The Romulan thing is interesting, because we don't quite know where they stand at this period. From TUC it seems like the Romulans and Federation were on relatively friendly terms, as evidenced by Nanclus being in on that meeting discussing rescuing Kirk and McCoy. At the same time Nanclus was part of the Klingon and Starfleet conspiracy so maybe they had decent relations with the Klingons as well. It's unfortunate that we never got a Romulan-centric TOS movie.
 
It was established in TOS the Klingons and the Romulans had a union. It was never my intention to speculate on Chang's motivations but I thought he was more Klingon than Worf or anything Ronald D. Moore had ever imagined. My attempt was to credit Nicholas Meyer, who's not a Star Trek fan, understood the nature of the Klingons. Something Ronald D. Moore, a professed fan, never had a clue.
 
I think part of the problem is some viewers are looking at the film and story through modern filters that were not in any way intended as part of the film. Case in point people keep bringing up racism. But really in Star Trek the Klingons have never been an allegory for race or racism.
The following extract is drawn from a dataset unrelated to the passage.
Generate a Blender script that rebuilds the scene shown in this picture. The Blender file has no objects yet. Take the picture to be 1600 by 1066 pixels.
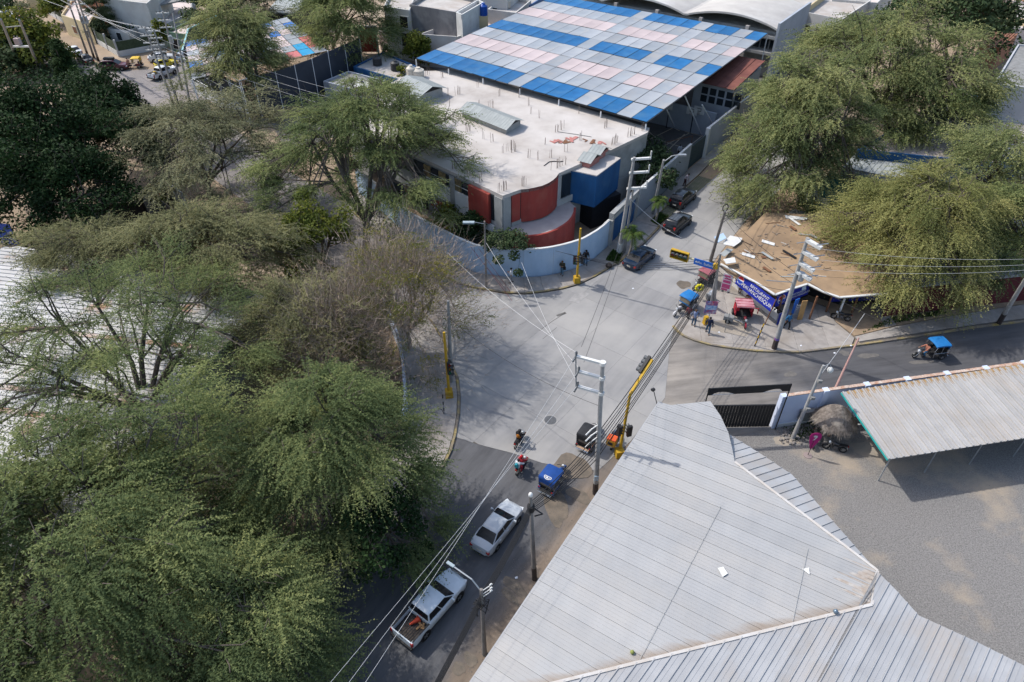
import bpy, math, random
import numpy as np
from mathutils import Vector, Matrix
R = math.radians
scene = bpy.context.scene
COL = scene.collection
# ---------------------------------------------------------------- camera
CAM_H, PITCH, FPX = 41.0, R(40), 1067.0
cam_d = bpy.data.cameras.new('camera'); cam = bpy.data.objects.new('camera', cam_d); COL.objects.link(cam)
cam.location = (0, 0, CAM_H); cam.rotation_euler = (R(90) - PITCH, 0, 0)
cam_d.sensor_width = 36; cam_d.lens = FPX / 1600 * 36; cam_d.clip_end = 3000
scene.camera = cam
# ---------------------------------------------------------------- sky, sun, exposure
SUN_EL, SUN_DIR = R(50), Vector((-0.906, 0.423))
world = bpy.data.worlds.new('World'); scene.world = world; world.use_nodes = True
wn = world.node_tree.nodes; wn.clear()
sky = wn.new('ShaderNodeTexSky'); sky.sky_type = 'NISHITA'; sky.sun_disc = False
sky.sun_elevation = SUN_EL; sky.sun_rotation = math.atan2(SUN_DIR.x, SUN_DIR.y)
sky.air_density = 1.2; sky.dust_density = 2.2; sky.ozone_density = 1.0
bg = wn.new('ShaderNodeBackground'); bg.inputs['Strength'].default_value = 0.15
wo = wn.new('ShaderNodeOutputWorld')
world.node_tree.links.new(sky.outputs[0], bg.inputs[0]); world.node_tree.links.new(bg.outputs[0], wo.inputs[0])
sl = bpy.data.lights.new('sun', 'SUN'); sl.energy = 2.6; sl.angle = R(0.9); sl.color = (1, 0.955, 0.89)
so = bpy.data.objects.new('sun', sl); COL.objects.link(so); so.location = (-60, 30, 120)
sv = Vector((SUN_DIR.x * math.cos(SUN_EL), SUN_DIR.y * math.cos(SUN_EL), math.sin(SUN_EL)))
so.rotation_euler = sv.to_track_quat('Z', 'Y').to_euler()
scene.view_settings.view_transform = 'Standard'; scene.view_settings.look = 'None'
scene.view_settings.gamma = 1; scene.view_settings.use_curve_mapping = False
scene.view_settings.exposure = 0.68
scene.render.engine = 'CYCLES'
scene.cycles.max_bounces = 6; scene.cycles.transparent_max_bounces = 8
scene.cycles.use_denoising = True
random.seed(11)
rng = np.random.default_rng(11)

# ---------------------------------------------------------------- where things stand (photo survey -> metres)
def ray(u, v):
    x = (u - 800) / FPX; y = -(v - 533) / FPX
    return Vector((x, math.cos(PITCH) + y * math.sin(PITCH), -math.sin(PITCH) + y * math.cos(PITCH)))
def G(u, v, z=0.0):
    d = ray(u, v); s = (z - CAM_H) / d.z
    return Vector((d.x * s, d.y * s, z))
def plane3(a, b, c):
    n = (b - a).cross(c - a).normalized()
    if n.z < 0: n = -n
    return (a, n)
def GP(u, v, pl):
    d = ray(u, v); o = Vector((0, 0, CAM_H))
    s = (pl[0] - o).dot(pl[1]) / d.dot(pl[1])
    return o + d * s
def up_h(u, vb, vt, z0=0):
    """height of an upright thing that stands at (u,vb) and whose top shows at row vt"""
    b = G(u, vb, z0); lo, hi = 0.0, 35.0
    for _ in range(40):
        m = (lo + hi) / 2
        dz = b.z + m - CAM_H
        fw = b.y * math.cos(PITCH) - dz * math.sin(PITCH); up = b.y * math.sin(PITCH) + dz * math.cos(PITCH)
        if 533 - FPX * up / fw > vt: lo = m
        else: hi = m
    return lo
def mpp(u, v, z):
    p = G(u, v, z)
    return (p.y * math.cos(PITCH) - (p.z - CAM_H) * math.sin(PITCH)) / FPX
def heading(a, b):
    return math.atan2(b[1] - a[1], b[0] - a[0])

# ---------------------------------------------------------------- materials
MATS = {}
def lin(c):
    return tuple((x / 12.92 if x <= 0.04045 else ((x + 0.055) / 1.055) ** 2.4) for x in c)
def mat(name, col, col2=None, scale=3.0, rough=0.8, metal=0.0, bump=0.0, bscale=None, col3=None, scale3=0.3, coords='pos',
        stretch=None, rot=0.0, spec=0.3, amount=1.0, detail=6, lo=0.35, hi=0.65, lo3=0.5, hi3=0.7, trans=0.0, coat=0.0, alpha=1.0, bdist=0.02, vary=None, streak=None):
    if name in MATS: return MATS[name]
    m = bpy.data.materials.new(name); m.use_nodes = True; nt = m.node_tree; N = nt.nodes; L = nt.links
    b = N['Principled BSDF']
    b.inputs['Base Color'].default_value = (*col, 1); b.inputs['Roughness'].default_value = rough
    b.inputs['Metallic'].default_value = metal; b.inputs['Specular IOR Level'].default_value = spec
    if coat: b.inputs['Coat Weight'].default_value = coat; b.inputs['Coat Roughness'].default_value = 0.06
    vec = None
    if col2 or bump or col3:
        if coords == 'pos': vec = N.new('ShaderNodeNewGeometry').outputs['Position']
        else: vec = N.new('ShaderNodeTexCoord').outputs['Object']
        if stretch or rot:
            mp = N.new('ShaderNodeMapping'); mp.inputs['Rotation'].default_value = (0, 0, rot)
            r2 = N.new('ShaderNodeMapping'); r2.inputs['Scale'].default_value = stretch or (1, 1, 1)
            L.new(vec, mp.inputs[0]); L.new(mp.outputs[0], r2.inputs[0]); svec = r2.outputs[0]
        else: svec = vec
    cur = None
    def noise(v, sc, det=detail, ro=0.6):
        n = N.new('ShaderNodeTexNoise'); n.inputs['Scale'].default_value = sc; n.inputs['Detail'].default_value = det
        n.inputs['Roughness'].default_value = ro; L.new(v, n.inputs['Vector']); return n.outputs['Fac']
    def ramp(f, a, c):
        r = N.new('ShaderNodeMapRange'); r.inputs['From Min'].default_value = a; r.inputs['From Max'].default_value = c
        L.new(f, r.inputs['Value']); return r.outputs['Result']
    if col2:
        f = ramp(noise(svec, scale), lo, hi)
        mx = N.new('ShaderNodeMix'); mx.data_type = 'RGBA'
        mx.inputs['A'].default_value = (*col, 1); mx.inputs['B'].default_value = (*col2, 1)
        if amount != 1.0:
            mm = N.new('ShaderNodeMath'); mm.operation = 'MULTIPLY'; mm.inputs[1].default_value = amount; L.new(f, mm.inputs[0]); f = mm.outputs[0]
        L.new(f, mx.inputs['Factor']); cur = mx.outputs['Result']
    if col3:
        f = ramp(noise(vec, scale3, 5), lo3, hi3)
        mx = N.new('ShaderNodeMix'); mx.data_type = 'RGBA'
        if cur: L.new(cur, mx.inputs['A'])
        else: mx.inputs['A'].default_value = (*col, 1)
        mx.inputs['B'].default_value = (*col3, 1); L.new(f, mx.inputs['Factor']); cur = mx.outputs['Result']
    if vary:                                         # each sheet, slab or panel a little lighter or darker than its neighbour
        oi = N.new('ShaderNodeObjectInfo'); vr = N.new('ShaderNodeMapRange'); vr.inputs['To Min'].default_value = vary[0]; vr.inputs['To Max'].default_value = vary[1]
        L.new(oi.outputs['Random'], vr.inputs['Value']); vm = N.new('ShaderNodeMix'); vm.data_type = 'RGBA'; vm.blend_type = 'MULTIPLY'; vm.inputs['Factor'].default_value = 1
        if cur: L.new(cur, vm.inputs['A'])
        else: vm.inputs['A'].default_value = (*col, 1)
        L.new(vr.outputs[0], vm.inputs['B']); cur = vm.outputs['Result']
    if streak:                                       # dirt that washed down to a line: (point, horizontal normal, reach, colour, noise scale, stretch rotation)
        pt_, nm_, reach, sc_, ns_, ro_ = streak
        gp_ = N.new('ShaderNodeNewGeometry').outputs['Position']
        s1_ = N.new('ShaderNodeVectorMath'); s1_.operation = 'SUBTRACT'; s1_.inputs[1].default_value = pt_; L.new(gp_, s1_.inputs[0])
        s2_ = N.new('ShaderNodeVectorMath'); s2_.operation = 'DOT_PRODUCT'; s2_.inputs[1].default_value = nm_; L.new(s1_.outputs[0], s2_.inputs[0])
        mp_ = N.new('ShaderNodeMapping'); mp_.inputs['Rotation'].default_value = (0, 0, ro_); L.new(gp_, mp_.inputs[0])
        m2_ = N.new('ShaderNodeMapping'); m2_.inputs['Scale'].default_value = (.25, 1.6, 1); L.new(mp_.outputs[0], m2_.inputs[0])
        nf_ = noise(m2_.outputs[0], ns_, 5)
        ad_ = N.new('ShaderNodeMath'); ad_.operation = 'MULTIPLY_ADD'; ad_.inputs[1].default_value = -reach * 2.6; L.new(nf_, ad_.inputs[0]); L.new(s2_.outputs['Value'], ad_.inputs[2])
        fr_ = ramp(ad_.outputs[0], -reach * .35, -reach * 1.25)
        sm_ = N.new('ShaderNodeMix'); sm_.data_type = 'RGBA'; sm_.inputs['B'].default_value = (*sc_, 1); L.new(fr_, sm_.inputs['Factor']); L.new(cur, sm_.inputs['A']); cur = sm_.outputs['Result']
    if cur: L.new(cur, b.inputs['Base Color'])
    if bump:
        bp = N.new('ShaderNodeBump'); bp.inputs['Strength'].default_value = bump; bp.inputs['Distance'].default_value = bdist
        L.new(noise(svec, bscale or scale * 4), bp.inputs['Height']); L.new(bp.outputs[0], b.inputs['Normal'])
    MATS[name] = m
    return m
def leaf_mat(name, c1, c2, c3, trans=0.35):
    """leaf colour follows the 'tint' each spray carries (young and old leaves)"""
    if name in MATS: return MATS[name]
    m = bpy.data.materials.new(name); m.use_nodes = True; nt = m.node_tree; N = nt.nodes; L = nt.links
    N.clear()
    at = N.new('ShaderNodeAttribute'); at.attribute_name = 'tint'
    cr = N.new('ShaderNodeValToRGB'); e = cr.color_ramp.elements
    e[0].position = 0.0; e[0].color = (*c1, 1); e[1].position = 1.0; e[1].color = (*c3, 1)
    k = e.new(0.55); k.color = (*c2, 1)
    L.new(at.outputs['Fac'], cr.inputs[0])
    d = N.new('ShaderNodeBsdfPrincipled'); d.inputs['Roughness'].default_value = 0.75; d.inputs['Specular IOR Level'].default_value = 0.12
    t = N.new('ShaderNodeBsdfTranslucent'); mx = N.new('ShaderNodeMixShader'); mx.inputs[0].default_value = trans
    L.new(cr.outputs[0], d.inputs['Base Color']); L.new(cr.outputs[0], t.inputs['Color'])
    L.new(d.outputs[0], mx.inputs[1]); L.new(t.outputs[0], mx.inputs[2])
    o = N.new('ShaderNodeOutputMaterial'); L.new(mx.outputs[0], o.inputs[0])
    MATS[name] = m
    return m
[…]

They were the mirror to the Cold War. And TUC was the ST look at what happens when the Cold War ends. When the enemy crumbles from within without a shot fired? How do the cold warriors react? It's a reflection on the interplay of old foes. Mirroring the fall of the Soviet Union and the dismantling of the Berlin Wall. But our modern filters are swapping in race instead of the clashes of civilizations it was meant to reflect.
 
There were characters in Star Fleet were talking within in each other about how repulsed they were on how they ate and smelled. One referenced a Klingon as a model, as if they were not sentient. One character calls the Klingon Chancellor's daughter a "bitch", wildly accuses her of killing her father because she didn't cry in his funeral.
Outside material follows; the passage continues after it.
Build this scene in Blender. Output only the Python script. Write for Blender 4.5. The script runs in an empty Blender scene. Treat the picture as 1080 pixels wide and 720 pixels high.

Some verbally labeled Klingons as trash of the galaxy. In the Captain's own log he mentioned he never trusted Klingons, and he never will, boldly said he'll never forgive an entire race because of the death of his son. Not Kruge who was guilty of the sin, but all Klingons. Yep, the film's story was mirroring the fall of the Soviet Union, and dismantling of the Berlin Wall and not about race.